$2.9M Saint John cyberattack bill to be mostly covered by insurance
City refused to pay hackers demand for between $17 and $20M to release information
A cyberattack that held Saint John's network hostage and forced the city to rebuild its network from scratch will cost taxpayers $400,000 after insurance covers most of the $2.9 million bill.
The city was hacked on Nov. 13, 2020, halting everything from email and phone services, its website and paying for parking and building permits.
Hackers asked for bitcoin worth between $17 and $20 million to release the city's network, said Coun. David Merrithew at Tuesday night's council meeting.
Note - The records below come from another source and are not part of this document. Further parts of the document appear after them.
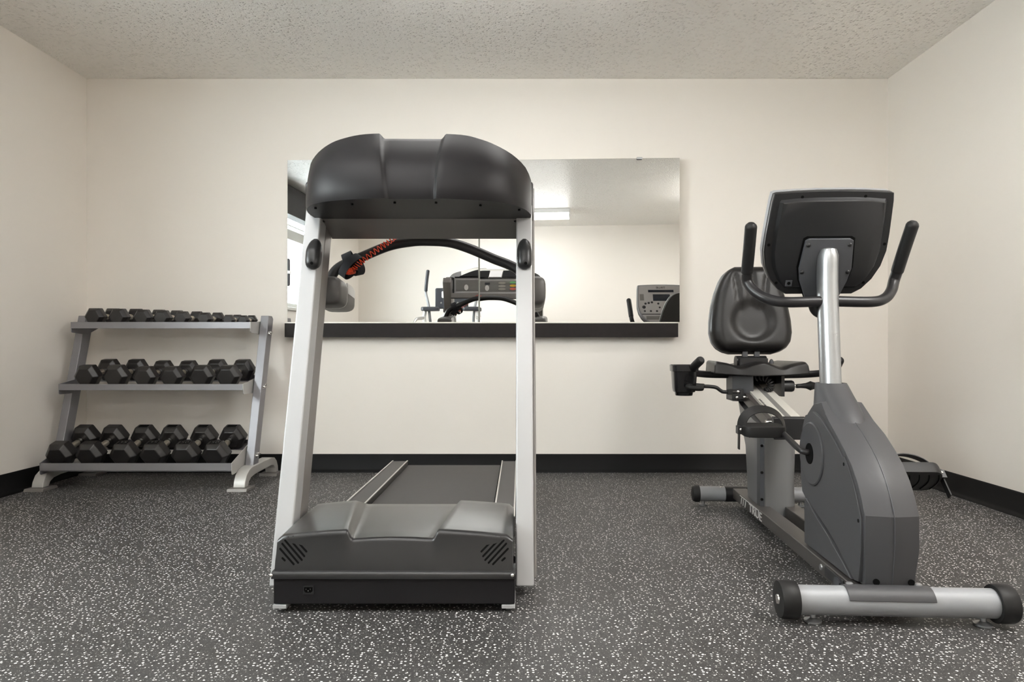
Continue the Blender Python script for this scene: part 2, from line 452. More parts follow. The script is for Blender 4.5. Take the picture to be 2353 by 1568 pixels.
# ceiling lights
def ceiling_light(cx, cy, label, m, along_y=False):
    t = thing('ceiling_light', label, 'ceiling light', (cx, cy, H - 0.07), 0, 'wraparound ceiling lights')
    def A(a, b, c):                     # a along the lamp, b across it
        return (cx + b, cy + a, c) if along_y else (cx + a, cy + b, c)
    obj('housing', prism([(-0.136, H - 0.048), (-0.1315, H - 0.048), (-0.1315, H - 0.02), (0.1315, H - 0.02), (0.1315, H - 0.048), (0.136, H - 0.048), (0.136, H - 0.001), (-0.136, H - 0.001)], lambda p, q, s: A(s, p, q), -0.62, 0.62), M['lamp_metal'], t)
    prof = [(-0.13, H - 0.021), (-0.13, H - 0.065), (-0.115, H - 0.086), (0.115, H - 0.086), (0.13, H - 0.065), (0.13, H - 0.021)]
    obj('diffuser', prism(prof, lambda p, q, s: A(s, p, q), -0.605, 0.605), m, t, sharp=60)
    for e in (-1, 1):
        obj('end_cap', prism([(p * 1.03, q - 0.001) for p, q in prof], lambda p, q, s: A(s, p, q), e * 0.606, e * 0.618), M['lamp_metal'], t)
ceiling_light(-0.36, 0.10, 'white wraparound ceiling light near the wall behind the camera', M['lamp'])
ceiling_light(-0.05, 2.945, 'unseen wraparound ceiling light above the treadmill deck', M['lamp_dim'])  # unseen above the frame; added for brightness where the ceiling glow points
ceiling_light(-0.86, 1.50, 'added unseen wraparound ceiling light nearest the window', M['added_lamp_mid'])  # added lamp, hidden behind the treadmill, to even out the room light
ceiling_light(1.80, 1.25, 'added unseen wraparound ceiling light near the right wall', M['added_lamp_side'], True)  # added out-of-view lamp to light the rack from the right

# mirror in two leaning panels on a dark ledge
MTILT = 0.0425
def mirror_panel(x0, x1, label):
    d = (x1 - x0) * MTILT
    poly = [(x0, D - 0.004), (x1, D - 0.004), (x1, D - 0.010 - d), (x0, D - 0.010)]
    bm = prism(poly, XY, 0.929, 1.934)
    bm.normal_update()
    for f in bm.faces:
        if f.normal.y < -0.9: f.material_index = 1
    o = obj('wall_mirror', bm, [M['mirror_edge'], M['mirror']])
    tag(o, label, 'mirror', 'mirror panels')
    return o
# recalc flips: index set by geometry, done before linking
mL = mirror_panel(-1.440, -0.2555, 'left half of the frameless wall mirror, behind the treadmill')
mR = mirror_panel(-0.2530, 0.976, 'right half of the frameless wall mirror, reflecting the bike console')
bm = box(0.715, 0.748, D - 0.062, D - 0.003, 1.9345, 1.938); bx(bm, 0.715, 0.748, D - 0.064, D - 0.0615, 1.926, 1.938)
obj('mirror_clip', bm, M['post'], mR)
tag(obj('mirror_ledge', box(-1.438, 0.966, D - 0.070, D - 0.002, 0.8365, 0.921), M['dark_wood'], bevel=0.0015), 'dark wood ledge along the bottom of the wall mirror', 'ledge')
tag(obj('mirror_channel', box(-1.436, 0.966, D - 0.066, D - 0.002, 0.9215, 0.9285), M['white_alu']), 'thin pale metal channel between wall mirror and dark ledge', 'channel')

# ------------------------------------------------------------------ treadmill
CX = -0.367
tm = thing('treadmill', 'silver and charcoal treadmill standing in front of the wall mirror', 'treadmill', (CX, 1.98, 0))
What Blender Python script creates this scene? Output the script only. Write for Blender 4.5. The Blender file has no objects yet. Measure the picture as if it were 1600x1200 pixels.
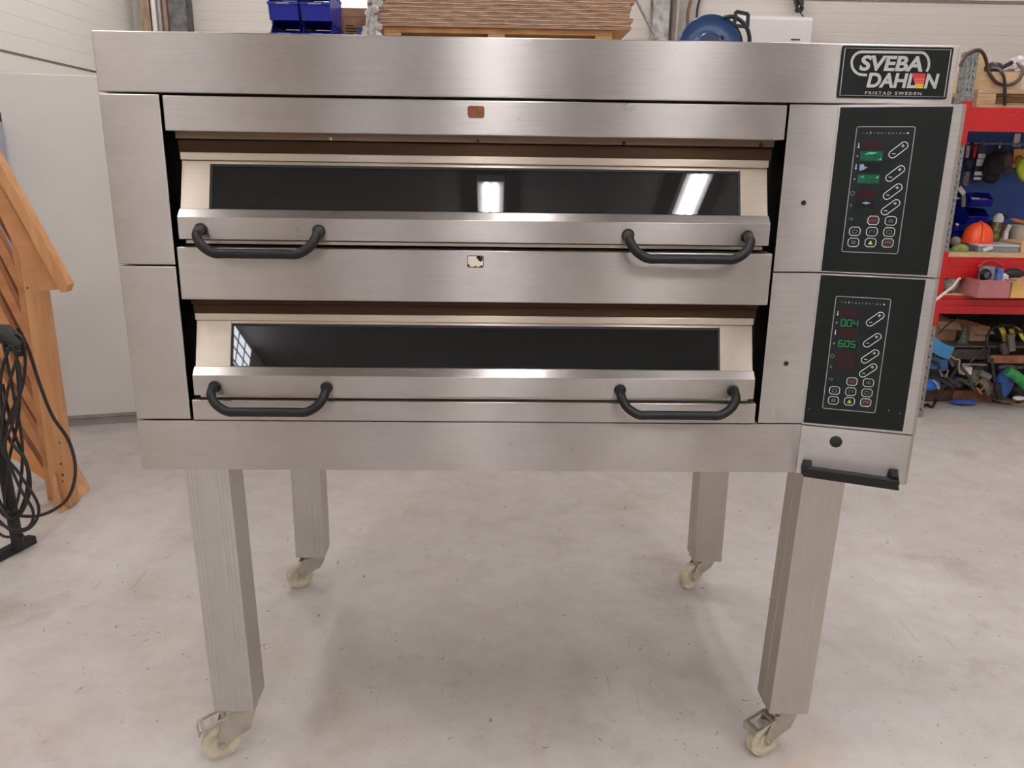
import bpy, bmesh, math, random
from mathutils import Vector, Matrix
random.seed(7)
PI = math.pi
C = bpy.context.scene.collection

# ---------------------------------------------------------------- camera
F_PX, PITCH, YAW, ROLL = 1245.883, 0.27036, 0.02488, 0.01419
CAM = Vector((0.0, -1.6, 1.38668))
cp, sp, cy, sy = math.cos(PITCH), math.sin(PITCH), math.cos(YAW), math.sin(YAW)
FWD = Vector((sy*cp, cy*cp, -sp)); RI = Vector((cy, -sy, 0)); UP0 = RI.cross(FWD)
RT = math.cos(ROLL)*RI + math.sin(ROLL)*UP0
UP = -math.sin(ROLL)*RI + math.cos(ROLL)*UP0
cd = bpy.data.cameras.new('camera'); cam = bpy.data.objects.new('camera', cd); C.objects.link(cam)
cd.sensor_fit = 'HORIZONTAL'; cd.sensor_width = 36.0; cd.lens = F_PX/1600*36.0
cd.clip_start = 0.05; cd.clip_end = 60
M = Matrix((RT, UP, -FWD)).transposed().to_4x4(); M.translation = CAM
cam.matrix_world = M
bpy.context.scene.camera = cam

def at(px, py, **k):
    """the point of the place seen at a pixel, on a given plane x=, y= or z="""
    d = FWD + (px-800)/F_PX*RT - (py-600)/F_PX*UP
    a, v = list(k.items())[0]; i = 'xyz'.index(a)
    return CAM + d*((v-CAM[i])/d[i])

# ---------------------------------------------------------------- world, exposure
w = bpy.data.worlds.new('world'); bpy.context.scene.world = w; w.use_nodes = True
w.node_tree.nodes['Background'].inputs[0].default_value = (0.8, 0.9, 1.0, 1)
w.node_tree.nodes['Background'].inputs[1].default_value = 0.6
vs = bpy.context.scene.view_settings
vs.view_transform = 'Standard'; vs.look = 'None'; vs.gamma = 1; vs.use_curve_mapping = False
vs.exposure = -0.62
LAMP = 98.0       # tube brightness

# ---------------------------------------------------------------- materials
def lin(c):
    f = lambda v: v/12.92 if v <= 0.04045 else ((v+0.055)/1.055)**2.4
    return tuple(f(x/255.0) for x in c) + (1,)
MATS = {}
def mat(name, col, rough=0.6, metal=0.0, var=0.08, scale=12.0, stretch=(1, 1, 1), bump=0.0, spec=0.5,
        aniso=0.0, tang=None, coat=0.0, col2=None, emit=0.0, trans=0.0, alpha=1.0, detail=4.0, rvar=0.0):
    if name in MATS: return MATS[name]
    m = bpy.data.materials.new(name); m.use_nodes = True; nt = m.node_tree; N = nt.nodes; L = nt.links
    b = N['Principled BSDF']
    c = lin(col)
    b.inputs['Roughness'].default_value = rough; b.inputs['Metallic'].default_value = metal
    b.inputs['Specular IOR Level'].default_value = spec
    b.inputs['Coat Weight'].default_value = coat; b.inputs['Coat Roughness'].default_value = 0.08
    b.inputs['Anisotropic'].default_value = aniso
    b.inputs['Transmission Weight'].default_value = trans
    b.inputs['Alpha'].default_value = alpha
    tc = N.new('ShaderNodeTexCoord'); mp = N.new('ShaderNodeMapping'); mp.inputs['Scale'].default_value = stretch
    g = N.new('ShaderNodeNewGeometry')
    L.new(g.outputs['Position'], mp.inputs[0])
    nz = N.new('ShaderNodeTexNoise'); nz.inputs['Scale'].default_value = scale; nz.inputs['Detail'].default_value = detail
    L.new(mp.outputs[0], nz.inputs['Vector'])
    rp = N.new('ShaderNodeValToRGB'); rp.color_ramp.elements[0].position = 0.3; rp.color_ramp.elements[1].position = 0.7
    c2 = lin(col2) if col2 else tuple(max(0, x*(1-var*2)) for x in c[:3])+(1,)
    c1 = c if col2 else tuple(min(1, x*(1+var)) for x in c[:3])+(1,)
    rp.color_ramp.elements[0].color = c2; rp.color_ramp.elements[1].color = c1
    L.new(nz.outputs['Fac'], rp.inputs[0]); L.new(rp.outputs[0], b.inputs['Base Color'])
    if rvar:
        mr = N.new('ShaderNodeMapRange'); mr.inputs[3].default_value = rough-rvar; mr.inputs[4].default_value = rough+rvar
        L.new(nz.outputs['Fac'], mr.inputs[0]); L.new(mr.outputs[0], b.inputs['Roughness'])
    if bump:
        bp = N.new('ShaderNodeBump'); bp.inputs['Strength'].default_value = 1; bp.inputs['Distance'].default_value = bump
        L.new(nz.outputs['Fac'], bp.inputs['Height']); L.new(bp.outputs[0], b.inputs['Normal'])
    if tang:
        cx = N.new('ShaderNodeCombineXYZ')
        for i in range(3): cx.inputs[i].default_value = tang[i]
        L.new(cx.outputs[0], b.inputs['Tangent'])
    if emit:
        b.inputs['Emission Color'].default_value = c; b.inputs['Emission Strength'].default_value = emit
    MATS[name] = m; return m

def brushed(name, col, rough, aniso, stretch, tang, smudge=0.05, hi=None):
    """brushed steel: fine streaks, soft stains and an elongated highlight"""
    m = bpy.data.materials.new(name); m.use_nodes = True; nt = m.node_tree; N = nt.nodes; L = nt.links
    b = N['Principled BSDF']; b.inputs['Metallic'].default_value = 1.0
    b.inputs['Anisotropic'].default_value = aniso
    g = N.new('ShaderNodeNewGeometry')
    mp = N.new('ShaderNodeMapping'); mp.inputs['Scale'].default_value = stretch; L.new(g.outputs['Position'], mp.inputs[0])
    n1 = N.new('ShaderNodeTexNoise'); n1.inputs['Scale'].default_value = 1.0; n1.inputs['Detail'].default_value = 5; L.new(mp.outputs[0], n1.inputs['Vector'])
    n2 = N.new('ShaderNodeTexNoise'); n2.inputs['Scale'].default_value = 9.0; n2.inputs['Detail'].default_value = 6; n2.inputs['Roughness'].default_value = 0.7
    L.new(g.outputs['Position'], n2.inputs['Vector'])
    c = lin(col)[:3]
    mx = N.new('ShaderNodeMix'); mx.data_type = 'RGBA'
    mx.inputs['A'].default_value = tuple(x*(1-2.2*smudge) for x in c)+(1,)
    mx.inputs['B'].default_value = tuple(min(1, x*(1+smudge)) for x in c)+(1,)
    ad = N.new('ShaderNodeMath'); ad.operation = 'ADD'; L.new(n1.outputs['Fac'], ad.inputs[0]); L.new(n2.outputs['Fac'], ad.inputs[1])
    mr0 = N.new('ShaderNodeMapRange'); mr0.inputs[1].default_value = 0.7; mr0.inputs[2].default_value = 1.3
    L.new(ad.outputs[0], mr0.inputs[0]); L.new(mr0.outputs[0], mx.inputs['Factor']); L.new(mx.outputs['Result'], b.inputs['Base Color'])
    mr = N.new('ShaderNodeMapRange'); mr.inputs[1].default_value = 0.3; mr.inputs[2].default_value = 0.7
    mr.inputs[3].default_value = rough-0.03; mr.inputs[4].default_value = rough+0.03
    L.new(n2.outputs['Fac'], mr.inputs[0]); L.new(mr.outputs[0], b.inputs['Roughness'])
    bp = N.new('ShaderNodeBump'); bp.inputs['Strength'].default_value = 0.6; bp.inputs['Distance'].default_value = 0.00012
    L.new(n1.outputs['Fac'], bp.inputs['Height']); L.new(bp.outputs[0], b.inputs['Normal'])
    cx = N.new('ShaderNodeCombineXYZ')
    for i in range(3): cx.inputs[i].default_value = tang[i]
    L.new(cx.outputs[0], b.inputs['Tangent'])
    MATS[name] = m; return m

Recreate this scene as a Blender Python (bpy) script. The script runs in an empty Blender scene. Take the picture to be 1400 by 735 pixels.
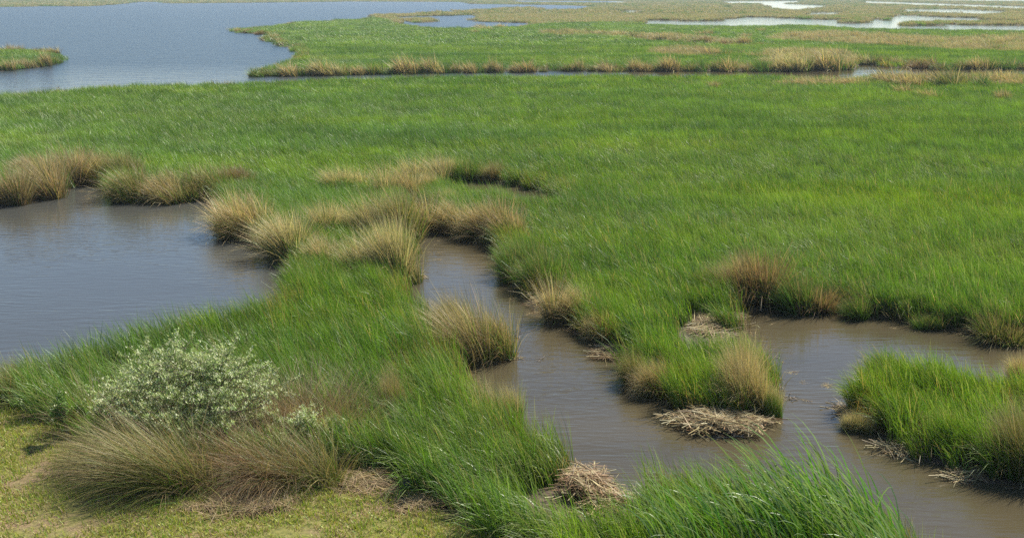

Instead of paying, the city decided to rebuild its network and launch a new website. Merrithew said the cost of doing this and hiring a private firm to investigate the hacking cost about $2.9 million. Insurance will cover 85 per cent of that.
"The remaining 15 percent, $400,000, was put to very good use," Merrithew said. "We strengthened and upgraded our systems, probably a little ahead of what our calendar would have allowed us to do."
The money will come out of the city's IT reserves, city manager John Collin previously said, and won't cause any cuts to city services.
The new network is slated to be up by June. In the meantime, the city is running on a backup network.
2 insurance policies
A report submitted to council said the city has cyber and property insurance through AIG Canada. Both policies will help pay the bill since some hardware was affected by the attack.
The $2.9 million the city spent included:
- $1.1 million to Bulletproof Solutions for containment and recovery.
- $220,000 to FireEye Mandiant for forensic investigation.
- $52,000 to CYPFER for ransomware recovery and payment facilitation.